Cold start time switch and coolant temp sensor check within spec.
not sure what is the "Idle Speed Test" that StanS mentioned in the TSRM. Took a look and don't see what he is referring to.
I'm not going to mess with the TB idle screw, that won't solve my problem, only mask it. The idle needs to be at the spec of @650 rpm, so adjusting this screw to raise the idle may lower the HC's, but my idle won't be in specs for the test..
...and to put other possible theories to rest, the ISCV valve I rebuilt and cleaned during the head work, so that should not be an issue here. The ISCV should go full open upon cold startup/enrichment and I'm not having any cold start idle/running issues, so that tells me the valve is opening, thus not the cause of my rich condition.

I checked my records and it shows that my air filter has ~4k miles on it. Not expecting to find it dirty, I checked it anyway and was in for a surprise when I found it was in need of changing.
So,
I replaced the air filter
put a bottle of octane booster in the full tank
set timing to approx. 8 degrees BTDC

Took it back in to the shop for a "check" only. HC idle numbers were better but dropped below 100ppm, then move above the 120ppm fail limit, then drop back down, then back up and so forth. The manager said to go ahead and test it but it failed.
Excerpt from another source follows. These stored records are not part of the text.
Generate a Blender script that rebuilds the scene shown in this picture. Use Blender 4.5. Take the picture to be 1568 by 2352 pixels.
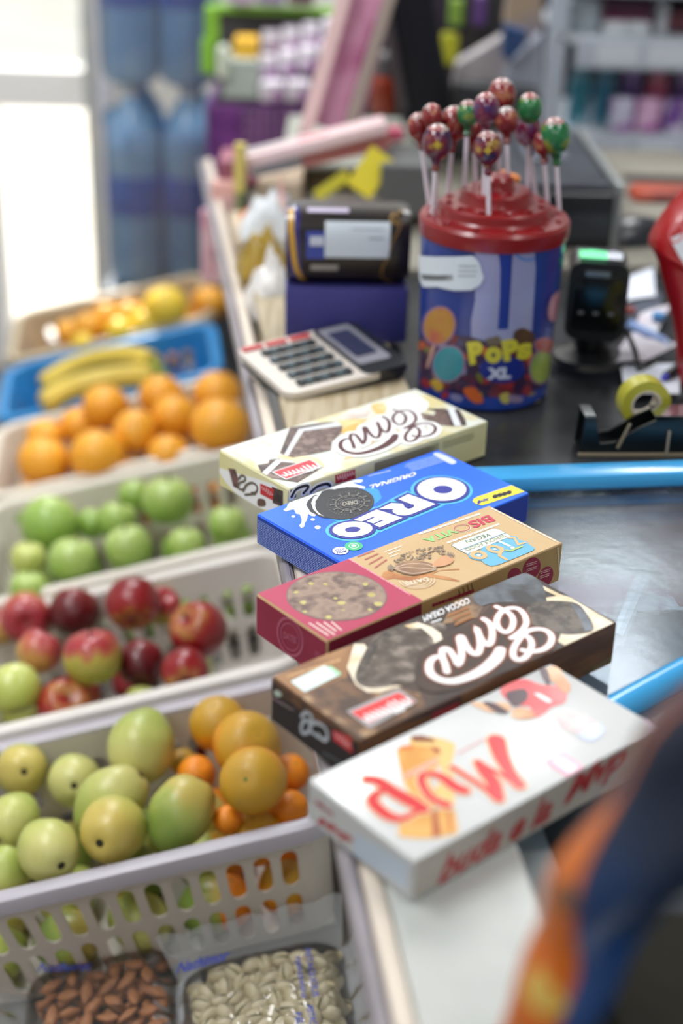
import bpy, bmesh, math, random
from mathutils import Vector, Matrix, noise
from mathutils.geometry import tessellate_polygon
R_ = random.Random(7)
D = math.radians
for o in list(bpy.data.objects): bpy.data.objects.remove(o)
SC = bpy.context.scene
COL = SC.collection

# ------------------------------------------------------------------ camera
FPX, PITCH, ROLL, CH = 3422.5, .4713, .0299, .569
FW = Vector((0, math.cos(PITCH), -math.sin(PITCH)))
_rt = Vector((1, 0, 0)); _up = _rt.cross(FW)
RT = _rt*math.cos(ROLL) + _up*math.sin(ROLL)
UP = _up*math.cos(ROLL) - _rt*math.sin(ROLL)
CAM = Vector((0, 0, CH))
cd = bpy.data.cameras.new('camera'); cam = bpy.data.objects.new('camera', cd); COL.objects.link(cam)
cd.sensor_fit = 'HORIZONTAL'; cd.sensor_width = 24; cd.lens = FPX/1568*24
cd.clip_start = .02; cd.clip_end = 100
cd.dof.use_dof = True; cd.dof.focus_distance = 1.15; cd.dof.aperture_fstop = 2.5; cd.dof.aperture_blades = 0
mw = Matrix((RT, UP, -FW)).transposed().to_4x4(); mw.translation = CAM
cam.matrix_world = mw
SC.camera = cam

# ------------------------------------------------------------------ world, sun, room lamps, exposure
wd = bpy.data.worlds.new('sky'); SC.world = wd; wd.use_nodes = True
wb = wd.node_tree.nodes['Background']; wb.inputs[0].default_value = (.86, .93, 1, 1); wb.inputs[1].default_value = 2.0
SC.view_settings.view_transform = 'Standard'; SC.view_settings.look = 'None'
SC.view_settings.gamma = 1; SC.view_settings.use_curve_mapping = False
SC.view_settings.exposure = 0.0
sd = bpy.data.lights.new('sun', 'SUN'); sd.energy = 9; sd.angle = D(1); sd.color = (1, .96, .88)
so = bpy.data.objects.new('sun', sd); COL.objects.link(so)
so.rotation_euler = Vector((-.35, 1.0, .95)).to_track_quat('Z', 'Y').to_euler()
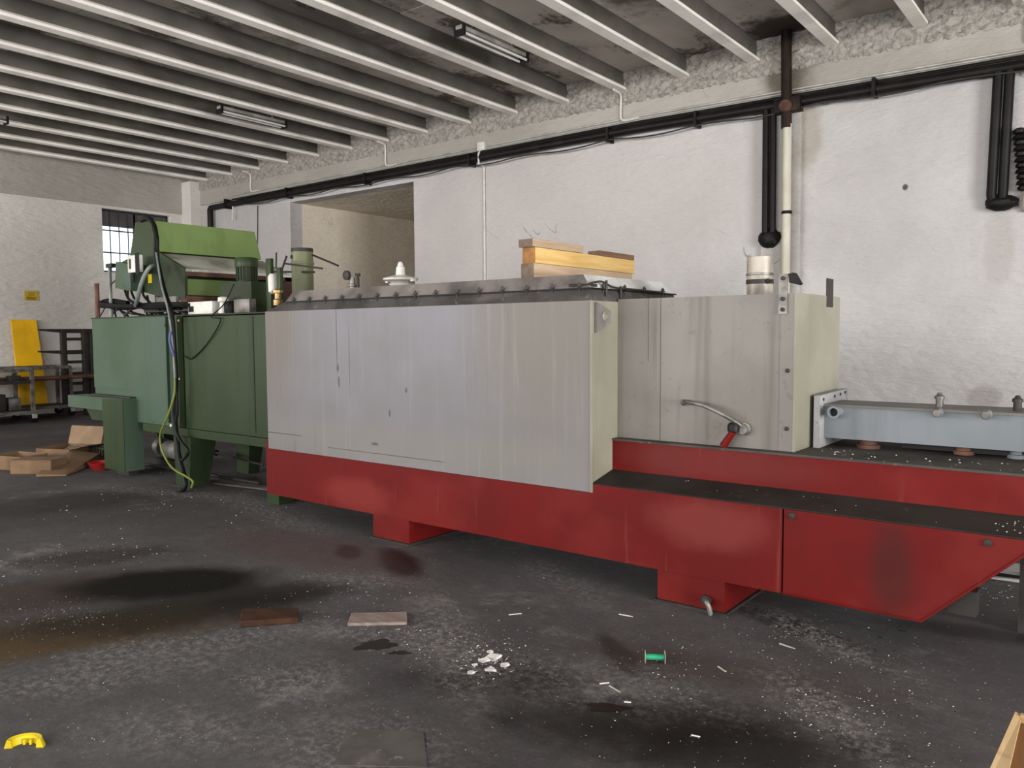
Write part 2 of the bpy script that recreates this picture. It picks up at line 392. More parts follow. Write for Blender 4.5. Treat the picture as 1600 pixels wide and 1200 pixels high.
def sm(pts, k=6):
    """Catmull-Rom through points"""
    pts = [Vector(p) for p in pts]; q = [pts[0]]+pts+[pts[-1]]; out = []
    for i in range(1, len(q)-2):
        for j in range(k):
            t = j/k; a, b, c, d = q[i-1], q[i], q[i+1], q[i+2]
            out.append(.5*((2*b)+(c-a)*t+(2*a-5*b+4*c-d)*t*t+(3*b-a-3*c+d)*t**3))
    out.append(pts[-1]); return out

# ================================================================== SETTING
XL, XR, YB, YF, ZS, ZJ = -17.8, 9.0, 10.61, -7.0, 5.42, 5.15
MB().box(XL-.3, XR+4, YF-3, 20.3, -.2, 0).build('floor', FLOOR, kind='structure')
# back wall with the opening of a passage
bw = MB()
bw.box(XL-.3, -14.1, YB, YB+.3, 0, ZS); bw.box(-14.1, -10.48, YB, YB+.3, 4.36, ZS); bw.box(-10.48, XR, YB, YB+.3, 0, ZS)
wb = bw.build('wall_back', WALL, kind='structure')
MB().box(-3.99, -3.48, YB-.07, YB+.01, 0, 4.56).build('pilaster', WALL, wb)
MB().box(XL, XR, YB-.05, YB+.01, 4.62, ZS).build('ring_beam', BEAMW, wb)
# rough stucco band: displaced grid
g = bmesh.new(); nx, nz = 1000, 20; rows = []
for j in range(nz+1):
    z = 4.95+(ZS-4.95)*j/nz; row = []
    for i in range(nx+1):
        x = XL+(8.2+abs(XL)-8.2+8)*i/nx if False else XL+(25.8)*i/nx
        d = .055+random.random()*.022*(1 if 0 < j else 0)+.012*math.sin(i*.9+3*math.sin(j*.7+i*.13))
        row.append(g.verts.new((x+random.uniform(-.012,.012), YB-d, z+(random.uniform(-.008,.008) if 0 < j < nz else 0)+(random.uniform(-.02,.015) if j == 0 else 0))))
    rows.append(row)
for j in range(nz):
    for i in range(nx): g.faces.new([rows[j][i],rows[j][i+1],rows[j+1][i+1],rows[j+1][i]])
for i in range(nx):   # bottom lip back to the wall
    a, b = rows[0][i], rows[0][i+1]
    g.faces.new([a, b, g.verts.new((b.co.x, YB-.05, b.co.z)), g.verts.new((a.co.x, YB-.05, a.co.z))])
mb = MB(); mb.add(g); mb.build('trim_1', STUCCO, kind='structure')
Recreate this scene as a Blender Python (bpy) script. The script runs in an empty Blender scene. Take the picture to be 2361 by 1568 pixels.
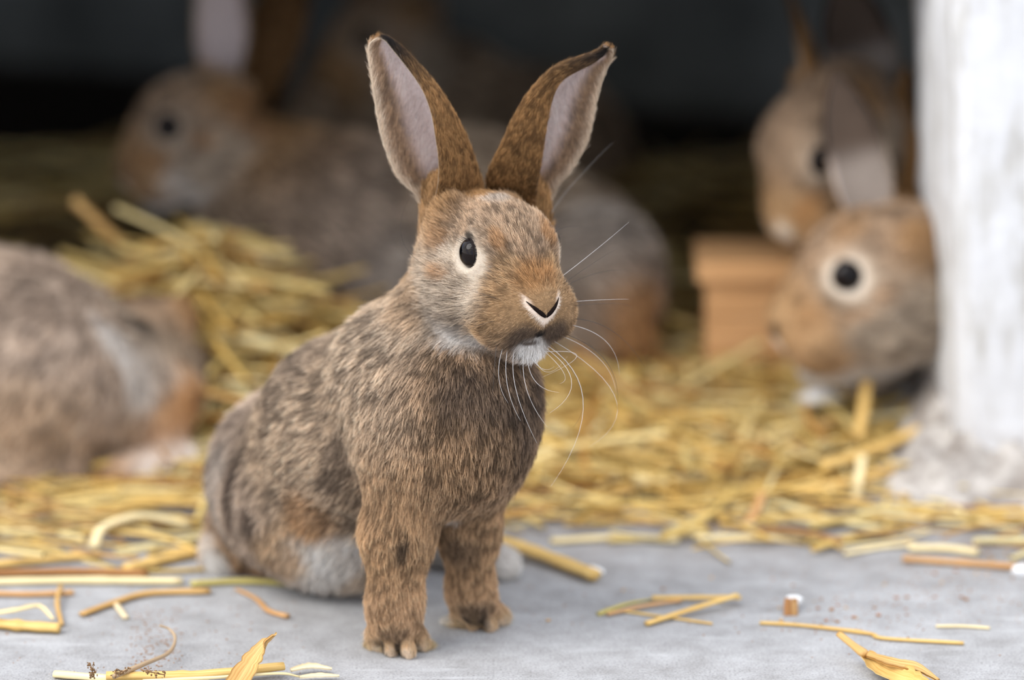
import bpy, math, random
import numpy as np
import openvdb
from mathutils import Vector, Matrix, kdtree
from mathutils.bvhtree import BVHTree

random.seed(7)
RNG = np.random.default_rng(7)
SC = bpy.context.scene
COL = SC.collection

# ------------------------------------------------------------------ camera
CAM_Y, CAM_Z, PITCH, FPX = -2.5, 0.80, math.radians(15.0), 13117.0
cam_data = bpy.data.cameras.new('camera')
cam_data.sensor_width = 36.0
cam_data.lens = 36.0 * FPX / 2361.0
cam_data.clip_start = 0.05
cam = bpy.data.objects.new('camera', cam_data)
cam.location = (0, CAM_Y, CAM_Z)
cam.rotation_euler = (math.pi / 2 - PITCH, 0, 0)
COL.objects.link(cam)
SC.camera = cam
cam_data.dof.use_dof = True
cam_data.dof.focus_distance = 2.512
cam_data.dof.aperture_fstop = 3.3
cam_data.dof.aperture_blades = 0

# ------------------------------------------------------------------ colour management
SC.view_settings.view_transform = 'Standard'
SC.view_settings.look = 'None'
SC.view_settings.gamma = 1.0
SC.view_settings.use_curve_mapping = False
SC.view_settings.exposure = 0.0
SC.cycles.max_bounces = 6
SC.cycles.diffuse_bounces = 3
SC.cycles.glossy_bounces = 2
SC.cycles.transmission_bounces = 4
SC.cycles.transparent_max_bounces = 4


def lin(c):
    """sRGB 0..255 -> linear rgba"""
    r = []
    for v in c[:3]:
        v = v / 255.0
        r.append(v / 12.92 if v <= 0.04045 else ((v + 0.055) / 1.055) ** 2.4)
    return (r[0], r[1], r[2], 1.0)


def lin3(c):
    return np.array(lin(c)[:3])


# ------------------------------------------------------------------ sky (soft bright overcast with pale blue gaps)
W = bpy.data.worlds.new('overcast_sky')
SC.world = W
W.use_nodes = True
nt = W.node_tree
nt.nodes.clear()
o = nt.nodes.new('ShaderNodeOutputWorld')
bg = nt.nodes.new('ShaderNodeBackground')
tc = nt.nodes.new('ShaderNodeTexCoord')
ns = nt.nodes.new('ShaderNodeTexNoise')
ns.inputs['Scale'].default_value = 2.4
ns.inputs['Detail'].default_value = 5
cr = nt.nodes.new('ShaderNodeValToRGB')
cr.color_ramp.elements[0].position = 0.40
cr.color_ramp.elements[0].color = (0.52, 0.65, 0.92, 1)
cr.color_ramp.elements[1].position = 0.58
cr.color_ramp.elements[1].color = (1.16, 1.14, 1.11, 1)
nt.links.new(tc.outputs['Generated'], ns.inputs['Vector'])
nt.links.new(ns.outputs['Fac'], cr.inputs['Fac'])
nt.links.new(cr.outputs['Color'], bg.inputs['Color'])
nt.links.new(bg.outputs['Background'], o.inputs['Surface'])
bg.inputs['Strength'].default_value = 1.9

sd = bpy.data.lights.new('sun', 'SUN')
sd.energy = 2.6
sd.angle = math.radians(40)
sd.color = (1.0, 0.97, 0.92)
sun = bpy.data.objects.new('sun', sd)
sun.rotation_euler = (math.radians(42), 0, math.radians(-66))
COL.objects.link(sun)

# ------------------------------------------------------------------ helpers
CP, SP = math.cos(PITCH), math.sin(PITCH)


def ray(px, row):
    a, b = (px - 1180.5) / FPX, -(row - 784.0) / FPX
    return np.array([a, b * SP + CP, b * CP - SP])


ORG = np.array([0, CAM_Y, CAM_Z])


def P(px, row, y):
    """the point of the place at depth y that the photograph shows at (px,row)"""
    d = ray(px, row)
    return ORG + d * ((y - CAM_Y) / d[1])


def G(px, row, z=0.0):
    d = ray(px, row)
    return ORG + d * ((z - CAM_Z) / d[2])


def mm(px, y):
    """metres of a length of px pixels at depth y"""
    return px * (y - CAM_Y + 0.09) / FPX * 1.0


def unit(v):
    v = np.asarray(v, float)
    return v / (np.linalg.norm(v, axis=-1, keepdims=True) + 1e-12)


def link(name, data, parent=None):
    ob = bpy.data.objects.new(name, data)
    COL.objects.link(ob)
    if parent is not None:
        ob.parent = parent
    return ob


def tag(ob, label=None, cat=None, group=None, kind=None):
    if label: ob['label'] = label
    if cat: ob['category'] = cat
    if group: ob['group'] = group
    if kind: ob['kind'] = kind
    return ob


def mesh_np(name, verts, faces, mat=None, smooth=True):
    """faces: list of index tuples or int array (n,k)"""
    me = bpy.data.meshes.new(name)
    verts = np.asarray(verts, np.float32)
    if isinstance(faces, np.ndarray):
        n, k = faces.shape
        me.vertices.add(len(verts))
        me.vertices.foreach_set('co', verts.ravel())
        me.loops.add(n * k)
        me.loops.foreach_set('vertex_index', faces.astype(np.int32).ravel())
        me.polygons.add(n)
        me.polygons.foreach_set('loop_start', np.arange(0, n * k, k, dtype=np.int32))
        me.polygons.foreach_set('loop_total', np.full(n, k, np.int32))
        me.update(calc_edges=True)
    else:
        me.from_pydata([tuple(map(float, v)) for v in verts], [], [tuple(int(i) for i in f) for f in faces])
        me.update()
    if smooth:
        me.polygons.foreach_set('use_smooth', np.ones(len(me.polygons), bool))
    if mat: me.materials.append(mat)
    return me


def vcol(me, cols, name='col'):
    at = me.attributes.new(name, 'FLOAT_COLOR', 'POINT')
    c = np.ones((len(cols), 4), np.float32)
    c[:, :3] = cols
    at.data.foreach_set('color', c.ravel())


def vnoise(p, scale, seed=0):
    """smooth value noise 0..1 at points p (n,3); scale = cell size in metres"""
    q = p / scale + 100.0 + seed * 17.3
    i = np.floor(q).astype(np.int64)
    f = q - i
    f = f * f * (3 - 2 * f)
    out = np.zeros(len(p))
    for dx in (0, 1):
        for dy in (0, 1):
            for dz in (0, 1):
                h = (i[:, 0] + dx) * 374761393 + (i[:, 1] + dy) * 668265263 + (i[:, 2] + dz) * 2147483647 + seed * 1274126177
                h = (h ^ (h >> 13)) * 1274126177
                h = (h ^ (h >> 16)) & 0xffff
                w = (f[:, 0] if dx else 1 - f[:, 0]) * (f[:, 1] if dy else 1 - f[:, 1]) * (f[:, 2] if dz else 1 - f[:, 2])
                out += w * (h / 65535.0)
    return out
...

This time the HC idle is 138 (recall the pass limit at idle is 120ppm), so I'm better than yesterday's first test of 167ppm.

He did not charge me for this test since I went in only for a check and he gave the word to test it, so that was nice of him.

I know I can test the O2 sensor on the car, but in 5 minutes I can just put on a new one, so tonight I'm going to put in a new oem O2 sensor, and have it rechecked on Monday. I'll keep this thread updated.